Brulotte, who has taught at the Tampa campus for 24 years, will give a free lecture at noon today in the USF library on his book, "The Encyclopedia of Erotic Literature."

Here are excerpts from a question-and-answer session with the love doctor:

How do men and women view romance differently?

Stereotypically, men view romance in an active way, as givers and related to the duties of a worthy lover, an influence of courtly love times. Women see it in a more passive way as attracting and deserving their man's special attention. The former play; the latter rule. One thinks of sex rewards; the other thinks of relationship.

Give us a list of romantic gifts or gestures.

In the distant past, a pair of white gloves from a man to a woman was a way of asking for her hand. Flowers, especially roses, at least since the medieval story "The Romance of the Rose," are associated with women, spring and fertility.

Candies and chocolate come later, in the 19th century, and become associated with love for their euphoric properties.

What's the connection between erotica and romance?

Historically they were at odds in the Western world with the lasting influence of platonic love. Today they are intimately connected as sex tends to be an expression of love and lovers blend the feeling with eroticism to create stronger bonds.

What's the most romantic thing you've ever done?

I spent a romantic candlelight dinner and night in a lighthouse by the sea in the summertime.

What is romance and how has it changed over the years?

Romantic love isn't a natural given. It's a cultural construction that appears in the early stages of civilization and has evolved over time. In the Middle Ages, we find that love mostly is prevalent outside of marriage (as marriages were arranged).

It was called "courtly love" and it forced men into strict behavior to deserve the (married) lady of their heart. It wasn't until the Renaissance in the 16th century that we find the promotion of a new kind of love, married love.

During the 17th century, with the refinement of civilization, rational love takes the front stage as emotions are submitted to will and duty. The head then controls the heart.

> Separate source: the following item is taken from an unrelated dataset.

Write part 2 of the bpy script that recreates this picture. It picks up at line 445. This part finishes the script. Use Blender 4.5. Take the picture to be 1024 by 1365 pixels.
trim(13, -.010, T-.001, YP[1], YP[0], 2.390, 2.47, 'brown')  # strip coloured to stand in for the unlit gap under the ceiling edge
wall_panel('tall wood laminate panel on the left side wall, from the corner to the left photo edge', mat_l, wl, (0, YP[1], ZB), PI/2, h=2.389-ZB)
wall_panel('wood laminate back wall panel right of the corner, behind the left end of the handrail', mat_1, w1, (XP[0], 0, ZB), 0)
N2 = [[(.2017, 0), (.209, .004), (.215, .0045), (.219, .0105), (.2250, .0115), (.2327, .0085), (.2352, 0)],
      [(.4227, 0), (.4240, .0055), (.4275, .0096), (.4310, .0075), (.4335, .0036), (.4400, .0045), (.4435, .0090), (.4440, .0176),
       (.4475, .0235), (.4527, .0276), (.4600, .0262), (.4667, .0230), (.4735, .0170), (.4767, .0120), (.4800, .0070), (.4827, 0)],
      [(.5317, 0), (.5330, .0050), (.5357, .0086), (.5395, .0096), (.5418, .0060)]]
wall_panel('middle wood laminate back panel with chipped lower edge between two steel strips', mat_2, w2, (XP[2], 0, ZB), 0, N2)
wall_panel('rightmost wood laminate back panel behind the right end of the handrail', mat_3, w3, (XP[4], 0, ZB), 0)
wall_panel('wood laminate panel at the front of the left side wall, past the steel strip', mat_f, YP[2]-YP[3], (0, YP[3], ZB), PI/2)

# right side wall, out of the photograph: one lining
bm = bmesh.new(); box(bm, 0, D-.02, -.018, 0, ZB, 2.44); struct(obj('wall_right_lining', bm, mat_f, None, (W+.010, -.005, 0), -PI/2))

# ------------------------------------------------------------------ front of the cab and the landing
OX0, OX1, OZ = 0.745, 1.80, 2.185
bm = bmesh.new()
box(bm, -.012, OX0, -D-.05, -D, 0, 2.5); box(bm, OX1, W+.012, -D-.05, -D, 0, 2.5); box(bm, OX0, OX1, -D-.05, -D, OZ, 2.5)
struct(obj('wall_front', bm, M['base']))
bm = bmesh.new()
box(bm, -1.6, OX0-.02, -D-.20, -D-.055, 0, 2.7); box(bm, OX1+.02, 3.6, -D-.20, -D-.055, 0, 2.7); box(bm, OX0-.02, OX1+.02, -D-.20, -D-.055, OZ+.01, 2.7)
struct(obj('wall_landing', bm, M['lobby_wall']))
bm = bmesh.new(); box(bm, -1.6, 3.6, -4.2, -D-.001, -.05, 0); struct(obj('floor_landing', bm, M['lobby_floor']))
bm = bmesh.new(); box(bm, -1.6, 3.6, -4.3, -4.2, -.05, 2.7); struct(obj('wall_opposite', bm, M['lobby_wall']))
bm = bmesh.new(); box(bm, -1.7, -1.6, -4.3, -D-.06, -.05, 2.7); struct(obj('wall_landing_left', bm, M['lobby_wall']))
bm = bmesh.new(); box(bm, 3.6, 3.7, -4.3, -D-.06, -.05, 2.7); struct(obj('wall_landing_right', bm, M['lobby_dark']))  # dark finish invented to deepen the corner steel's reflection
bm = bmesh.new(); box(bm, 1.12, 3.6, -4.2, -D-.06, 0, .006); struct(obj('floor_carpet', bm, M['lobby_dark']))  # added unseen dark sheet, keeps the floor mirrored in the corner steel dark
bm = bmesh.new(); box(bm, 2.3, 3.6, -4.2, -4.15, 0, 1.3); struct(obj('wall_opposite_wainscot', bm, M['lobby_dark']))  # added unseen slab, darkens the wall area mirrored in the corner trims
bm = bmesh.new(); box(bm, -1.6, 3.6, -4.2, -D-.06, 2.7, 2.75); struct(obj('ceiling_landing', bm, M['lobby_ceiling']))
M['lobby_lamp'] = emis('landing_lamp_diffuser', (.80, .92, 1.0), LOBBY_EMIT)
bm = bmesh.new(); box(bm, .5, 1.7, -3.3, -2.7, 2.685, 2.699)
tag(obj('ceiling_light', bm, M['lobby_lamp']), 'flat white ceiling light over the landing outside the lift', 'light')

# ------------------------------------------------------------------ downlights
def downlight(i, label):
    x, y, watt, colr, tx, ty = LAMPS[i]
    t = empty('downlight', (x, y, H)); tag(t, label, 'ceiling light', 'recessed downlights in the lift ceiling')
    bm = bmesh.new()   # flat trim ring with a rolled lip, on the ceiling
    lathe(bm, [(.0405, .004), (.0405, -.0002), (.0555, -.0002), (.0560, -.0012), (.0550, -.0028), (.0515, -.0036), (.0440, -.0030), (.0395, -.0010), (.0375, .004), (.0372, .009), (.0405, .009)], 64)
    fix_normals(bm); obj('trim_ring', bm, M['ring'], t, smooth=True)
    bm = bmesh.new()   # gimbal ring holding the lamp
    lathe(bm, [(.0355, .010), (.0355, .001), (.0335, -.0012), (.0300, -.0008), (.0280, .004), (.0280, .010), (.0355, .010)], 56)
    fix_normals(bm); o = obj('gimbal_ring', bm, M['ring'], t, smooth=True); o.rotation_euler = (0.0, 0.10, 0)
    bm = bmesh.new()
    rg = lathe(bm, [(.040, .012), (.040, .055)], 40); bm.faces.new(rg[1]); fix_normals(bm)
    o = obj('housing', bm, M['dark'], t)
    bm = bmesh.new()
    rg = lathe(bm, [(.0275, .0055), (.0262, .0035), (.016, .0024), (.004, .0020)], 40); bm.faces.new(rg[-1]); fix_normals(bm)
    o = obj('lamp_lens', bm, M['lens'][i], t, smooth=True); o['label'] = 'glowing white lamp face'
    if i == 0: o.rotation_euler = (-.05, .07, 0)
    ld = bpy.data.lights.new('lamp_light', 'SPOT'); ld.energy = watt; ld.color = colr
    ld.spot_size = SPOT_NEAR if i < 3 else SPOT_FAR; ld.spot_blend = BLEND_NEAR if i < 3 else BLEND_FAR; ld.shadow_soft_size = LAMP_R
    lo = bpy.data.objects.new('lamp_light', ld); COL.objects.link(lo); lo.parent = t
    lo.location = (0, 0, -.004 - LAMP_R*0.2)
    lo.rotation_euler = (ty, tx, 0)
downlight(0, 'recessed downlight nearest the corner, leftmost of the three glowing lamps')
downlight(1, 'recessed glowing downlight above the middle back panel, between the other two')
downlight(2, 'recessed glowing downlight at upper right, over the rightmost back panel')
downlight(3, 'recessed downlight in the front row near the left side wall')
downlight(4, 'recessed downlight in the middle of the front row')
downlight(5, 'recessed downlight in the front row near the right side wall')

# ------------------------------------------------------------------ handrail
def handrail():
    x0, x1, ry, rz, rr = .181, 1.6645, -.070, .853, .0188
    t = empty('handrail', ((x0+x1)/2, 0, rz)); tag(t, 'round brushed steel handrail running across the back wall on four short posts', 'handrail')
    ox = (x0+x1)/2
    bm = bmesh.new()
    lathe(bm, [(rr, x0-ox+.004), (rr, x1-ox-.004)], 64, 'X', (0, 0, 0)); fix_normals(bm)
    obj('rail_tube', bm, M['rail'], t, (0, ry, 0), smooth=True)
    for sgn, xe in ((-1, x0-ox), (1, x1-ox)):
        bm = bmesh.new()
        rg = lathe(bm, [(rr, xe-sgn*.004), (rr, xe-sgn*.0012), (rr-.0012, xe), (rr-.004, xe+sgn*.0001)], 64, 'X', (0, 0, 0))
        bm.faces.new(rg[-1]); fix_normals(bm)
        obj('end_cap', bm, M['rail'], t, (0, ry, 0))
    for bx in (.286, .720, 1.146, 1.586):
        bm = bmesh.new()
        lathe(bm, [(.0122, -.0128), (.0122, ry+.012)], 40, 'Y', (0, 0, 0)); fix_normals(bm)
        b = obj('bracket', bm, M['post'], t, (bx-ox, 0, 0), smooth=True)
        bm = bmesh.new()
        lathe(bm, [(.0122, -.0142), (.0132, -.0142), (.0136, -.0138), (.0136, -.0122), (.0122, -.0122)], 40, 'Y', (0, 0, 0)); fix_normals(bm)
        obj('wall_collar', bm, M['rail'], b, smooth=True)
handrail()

Confronted with the rational Age of Enlightenment in the 18th century, love collides with the libertine code of conduct and the art of love becomes the art of not loving. Translation: Seduction skills are honed while avoiding falling in love.

During the 19th century and the industrialization process, we see love becoming cynical when used for social promotion, or, on the contrary, becoming a cult with the romantic reliance on feelings to rule one's life.

It also became a transcendental tool to reach darker supernatural experiences of love beyond the grave.

At the beginning of the 20th century, under the influence of Freud, we discover the secret influence of the family over the way we choose our mate.

Love becomes progressively more sexualized, and today the art of love is inseparable from the art of making it, tightening its ties with eroticism. Serial monogamy is a widespread way of loving and living the transitory intensity of passion.

Name some books or films that define what romance can be.

In nonfiction, Diane Ackerman's "A Natural History of Love" is a good read. In fiction, I would recommend "The Portuguese Letters" and "Manon Lescaut" by Antoine Prevost; "Belle du Seigneur" by Albert Cohen; "The Tunnel" by Ernesto Sabato; "Doctor Zhivago" by Boris Pasternak (and the 1965 film); "The Lover" by Marguerite Duras (and the 1992 film); "Love in the Time of Cholera" by Gabriel Garcia Marquez (and the 2007 film); and movie classics such as "Casablanca," "Love Story," "When Harry Met Sally" and "Harold and Maude."